## RECORD LIST
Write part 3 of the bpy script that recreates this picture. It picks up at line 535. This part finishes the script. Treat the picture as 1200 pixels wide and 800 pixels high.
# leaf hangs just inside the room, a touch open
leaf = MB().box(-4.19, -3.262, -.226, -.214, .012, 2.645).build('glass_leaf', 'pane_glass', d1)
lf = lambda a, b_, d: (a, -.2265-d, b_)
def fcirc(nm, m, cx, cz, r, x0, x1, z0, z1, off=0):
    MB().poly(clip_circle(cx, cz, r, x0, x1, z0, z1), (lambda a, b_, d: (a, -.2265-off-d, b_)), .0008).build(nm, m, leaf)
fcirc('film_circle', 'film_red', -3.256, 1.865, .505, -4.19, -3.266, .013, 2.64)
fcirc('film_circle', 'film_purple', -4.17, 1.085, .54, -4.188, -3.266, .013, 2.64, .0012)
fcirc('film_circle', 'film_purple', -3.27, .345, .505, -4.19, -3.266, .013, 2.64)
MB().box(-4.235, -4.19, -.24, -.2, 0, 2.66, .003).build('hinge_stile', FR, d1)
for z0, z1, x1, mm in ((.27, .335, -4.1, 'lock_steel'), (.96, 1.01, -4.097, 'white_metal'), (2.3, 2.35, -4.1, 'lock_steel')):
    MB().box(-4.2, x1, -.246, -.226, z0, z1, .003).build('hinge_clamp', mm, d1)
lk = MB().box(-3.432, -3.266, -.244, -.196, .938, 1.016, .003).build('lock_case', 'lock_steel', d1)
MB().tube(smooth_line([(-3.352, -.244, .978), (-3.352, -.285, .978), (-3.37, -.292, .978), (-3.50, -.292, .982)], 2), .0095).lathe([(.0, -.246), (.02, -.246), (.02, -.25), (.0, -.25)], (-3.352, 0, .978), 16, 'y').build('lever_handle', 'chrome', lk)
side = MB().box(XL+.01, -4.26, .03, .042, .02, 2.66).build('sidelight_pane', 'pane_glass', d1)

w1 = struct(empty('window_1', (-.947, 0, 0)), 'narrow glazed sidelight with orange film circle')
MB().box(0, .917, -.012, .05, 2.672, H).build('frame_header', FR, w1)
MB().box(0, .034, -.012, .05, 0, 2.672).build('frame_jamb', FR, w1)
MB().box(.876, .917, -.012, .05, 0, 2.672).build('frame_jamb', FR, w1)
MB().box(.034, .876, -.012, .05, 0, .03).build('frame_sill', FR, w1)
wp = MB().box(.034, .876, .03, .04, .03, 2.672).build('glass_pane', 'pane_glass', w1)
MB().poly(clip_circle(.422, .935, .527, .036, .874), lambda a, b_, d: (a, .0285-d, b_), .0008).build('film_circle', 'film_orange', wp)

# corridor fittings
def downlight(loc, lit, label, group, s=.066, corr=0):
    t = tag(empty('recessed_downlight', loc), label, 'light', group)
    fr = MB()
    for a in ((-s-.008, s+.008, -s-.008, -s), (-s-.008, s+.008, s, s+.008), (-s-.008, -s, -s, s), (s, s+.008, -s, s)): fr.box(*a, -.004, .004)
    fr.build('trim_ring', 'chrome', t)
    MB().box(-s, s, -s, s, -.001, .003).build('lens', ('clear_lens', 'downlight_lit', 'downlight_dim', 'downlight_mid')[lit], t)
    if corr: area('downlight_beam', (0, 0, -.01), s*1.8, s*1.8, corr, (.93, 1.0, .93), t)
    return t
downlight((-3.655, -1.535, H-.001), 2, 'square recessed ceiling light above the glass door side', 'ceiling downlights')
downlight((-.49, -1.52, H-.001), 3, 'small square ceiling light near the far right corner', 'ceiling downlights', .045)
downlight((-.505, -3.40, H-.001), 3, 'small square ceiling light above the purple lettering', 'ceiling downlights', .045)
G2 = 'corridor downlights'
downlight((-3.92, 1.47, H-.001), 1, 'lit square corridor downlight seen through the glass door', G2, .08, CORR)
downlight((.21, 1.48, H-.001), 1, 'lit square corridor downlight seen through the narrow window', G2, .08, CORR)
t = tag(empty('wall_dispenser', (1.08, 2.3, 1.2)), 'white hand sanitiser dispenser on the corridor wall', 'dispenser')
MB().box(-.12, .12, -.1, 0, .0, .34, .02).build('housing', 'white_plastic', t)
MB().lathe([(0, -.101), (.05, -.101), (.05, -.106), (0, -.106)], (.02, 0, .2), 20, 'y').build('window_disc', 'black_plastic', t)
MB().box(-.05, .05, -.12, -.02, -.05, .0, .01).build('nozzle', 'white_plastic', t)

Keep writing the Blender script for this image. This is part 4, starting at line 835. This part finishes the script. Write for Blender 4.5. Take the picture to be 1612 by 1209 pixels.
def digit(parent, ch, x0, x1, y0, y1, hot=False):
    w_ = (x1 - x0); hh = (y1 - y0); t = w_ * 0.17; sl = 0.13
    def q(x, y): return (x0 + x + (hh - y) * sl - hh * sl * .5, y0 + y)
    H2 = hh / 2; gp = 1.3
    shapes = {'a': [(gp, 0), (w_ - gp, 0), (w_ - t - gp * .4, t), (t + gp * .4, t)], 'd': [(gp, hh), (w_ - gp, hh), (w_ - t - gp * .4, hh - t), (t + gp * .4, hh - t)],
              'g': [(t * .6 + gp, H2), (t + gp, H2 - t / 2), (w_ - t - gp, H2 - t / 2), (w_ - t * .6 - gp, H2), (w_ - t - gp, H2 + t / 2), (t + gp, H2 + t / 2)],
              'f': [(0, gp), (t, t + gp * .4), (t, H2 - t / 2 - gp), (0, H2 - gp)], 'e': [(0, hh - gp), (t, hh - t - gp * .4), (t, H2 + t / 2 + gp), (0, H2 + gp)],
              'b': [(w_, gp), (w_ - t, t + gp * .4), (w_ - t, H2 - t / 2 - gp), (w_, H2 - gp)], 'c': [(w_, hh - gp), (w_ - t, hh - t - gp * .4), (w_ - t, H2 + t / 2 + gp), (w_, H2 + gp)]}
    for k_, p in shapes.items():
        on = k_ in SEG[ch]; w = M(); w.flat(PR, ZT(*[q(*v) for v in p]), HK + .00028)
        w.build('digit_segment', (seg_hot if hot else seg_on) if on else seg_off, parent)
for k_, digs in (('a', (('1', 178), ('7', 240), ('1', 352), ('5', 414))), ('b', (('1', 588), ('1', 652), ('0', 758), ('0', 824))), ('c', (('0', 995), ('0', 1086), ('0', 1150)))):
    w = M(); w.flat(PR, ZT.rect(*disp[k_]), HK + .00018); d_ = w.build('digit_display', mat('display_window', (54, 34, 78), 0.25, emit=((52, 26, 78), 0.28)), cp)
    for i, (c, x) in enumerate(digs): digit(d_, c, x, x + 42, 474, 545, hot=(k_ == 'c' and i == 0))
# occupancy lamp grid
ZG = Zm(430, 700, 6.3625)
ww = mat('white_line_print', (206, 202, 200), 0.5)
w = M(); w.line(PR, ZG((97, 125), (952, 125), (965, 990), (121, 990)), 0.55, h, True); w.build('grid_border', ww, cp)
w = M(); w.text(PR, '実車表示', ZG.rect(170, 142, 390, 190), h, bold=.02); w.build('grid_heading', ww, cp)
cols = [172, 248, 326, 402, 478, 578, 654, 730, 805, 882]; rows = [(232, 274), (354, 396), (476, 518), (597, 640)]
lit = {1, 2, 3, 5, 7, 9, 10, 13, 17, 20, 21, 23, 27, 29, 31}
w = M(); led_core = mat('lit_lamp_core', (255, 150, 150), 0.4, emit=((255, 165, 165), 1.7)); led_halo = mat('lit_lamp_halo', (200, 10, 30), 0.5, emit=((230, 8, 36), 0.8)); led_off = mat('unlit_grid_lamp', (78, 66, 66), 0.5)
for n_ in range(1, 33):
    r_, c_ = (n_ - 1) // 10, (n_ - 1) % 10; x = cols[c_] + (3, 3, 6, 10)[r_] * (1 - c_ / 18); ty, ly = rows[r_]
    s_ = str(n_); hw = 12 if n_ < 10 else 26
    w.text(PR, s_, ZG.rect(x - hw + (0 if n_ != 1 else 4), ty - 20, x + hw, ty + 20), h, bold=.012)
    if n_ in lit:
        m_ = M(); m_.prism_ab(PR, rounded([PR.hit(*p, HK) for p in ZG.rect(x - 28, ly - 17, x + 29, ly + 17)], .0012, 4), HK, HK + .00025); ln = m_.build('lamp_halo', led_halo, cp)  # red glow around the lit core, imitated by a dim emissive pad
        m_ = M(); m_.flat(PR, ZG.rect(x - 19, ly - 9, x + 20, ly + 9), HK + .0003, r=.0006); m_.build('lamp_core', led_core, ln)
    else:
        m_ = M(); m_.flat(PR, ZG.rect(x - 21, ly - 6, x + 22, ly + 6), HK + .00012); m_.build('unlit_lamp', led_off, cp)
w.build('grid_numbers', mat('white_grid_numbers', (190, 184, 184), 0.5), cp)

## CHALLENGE
Extract, please, the lines from the start of the entries above through the one with "2.66).build('sidelight_pane', 'pane_glass', d1)", both included, reproducing each exactly and adding nothing.

## RESPONSE BELOW
Write part 3 of the bpy script that recreates this picture. It picks up at line 535. This part finishes the script. Treat the picture as 1200 pixels wide and 800 pixels high.
# leaf hangs just inside the room, a touch open
leaf = MB().box(-4.19, -3.262, -.226, -.214, .012, 2.645).build('glass_leaf', 'pane_glass', d1)
lf = lambda a, b_, d: (a, -.2265-d, b_)
def fcirc(nm, m, cx, cz, r, x0, x1, z0, z1, off=0):
    MB().poly(clip_circle(cx, cz, r, x0, x1, z0, z1), (lambda a, b_, d: (a, -.2265-off-d, b_)), .0008).build(nm, m, leaf)
fcirc('film_circle', 'film_red', -3.256, 1.865, .505, -4.19, -3.266, .013, 2.64)
fcirc('film_circle', 'film_purple', -4.17, 1.085, .54, -4.188, -3.266, .013, 2.64, .0012)
fcirc('film_circle', 'film_purple', -3.27, .345, .505, -4.19, -3.266, .013, 2.64)
MB().box(-4.235, -4.19, -.24, -.2, 0, 2.66, .003).build('hinge_stile', FR, d1)
for z0, z1, x1, mm in ((.27, .335, -4.1, 'lock_steel'), (.96, 1.01, -4.097, 'white_metal'), (2.3, 2.35, -4.1, 'lock_steel')):
    MB().box(-4.2, x1, -.246, -.226, z0, z1, .003).build('hinge_clamp', mm, d1)
lk = MB().box(-3.432, -3.266, -.244, -.196, .938, 1.016, .003).build('lock_case', 'lock_steel', d1)
MB().tube(smooth_line([(-3.352, -.244, .978), (-3.352, -.285, .978), (-3.37, -.292, .978), (-3.50, -.292, .982)], 2), .0095).lathe([(.0, -.246), (.02, -.246), (.02, -.25), (.0, -.25)], (-3.352, 0, .978), 16, 'y').build('lever_handle', 'chrome', lk)
side = MB().box(XL+.01, -4.26, .03, .042, .02, 2.66).build('sidelight_pane', 'pane_glass', d1)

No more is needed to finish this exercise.